A veces la relación templo-cuerpo humano es sutil; otras, en cambio, muy clara. Así, por ejemplo, el cráneo se corresponde con los santuarios del templo; el recinto dedicado a Amón coincide con la cavidad oral, mientras que las clavículas están marcadas por paredes, las costillas se corresponden con columnas de su sala hipóstila, el abdomen queda a la altura del peristilo y las rodillas coinciden matemáticamente con los dos colosos de Amenofis III que flanquean la entrada a una hilera de columnas que actúan como sendos fémures.

La irregular disposición del pavimento original del templo de Luxor condujo a Schwaller de Lubicz a deducir que allí debía de haber algún mensaje oculto. Y, en efecto: al colorear algunas de las losas sobre el plano, emergió el rostro inconfundible de un faraón con su tocado. ¡Ciencia secreta!

Por si esto fuera poco, en el lugar que debía ocupar la boca pueden contemplarse relieves que reflejan la Gran Eneada de Luxor creada por la palabra; en la zona que corresponde proporcionalmente a la glándula tiroides (la que controla el crecimiento) se admiran en sus muros escenas de la infancia del faraón, y donde deberían estar las cuerdas vocales, se lee cómo se da nombre al rey.

Schwaller, por supuesto, nunca creyó que tales correspondencias fueran fruto de la casualidad. Es más, sus hallazgos le sirvieron para confeccionar una ambiciosa teoría en la que atribuía a los egipcios unos conocimientos sobre armonía, proporción y anatomía humanas muy superiores a los racionalmente atribuibles a los sabios de la XVIII dinastía.
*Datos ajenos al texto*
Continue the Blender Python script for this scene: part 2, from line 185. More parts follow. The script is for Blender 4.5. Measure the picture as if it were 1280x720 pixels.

De hecho, según Schwaller tal sabiduría sólo pudo haber sido heredada de una civilización superior y mucho más antigua.

Quinta herejía.

Semejantes consideraciones, pese a contar con el apoyo de arqueólogos ortodoxos como Alexandre Varille, o del jefe de excavaciones del equipo francés de egiptólogos en El Cairo, Clement Robichon, pronto le valieron la etiqueta de chalado, viéndose despreciado de inmediato por buena parte de la comunidad arqueológica internacional.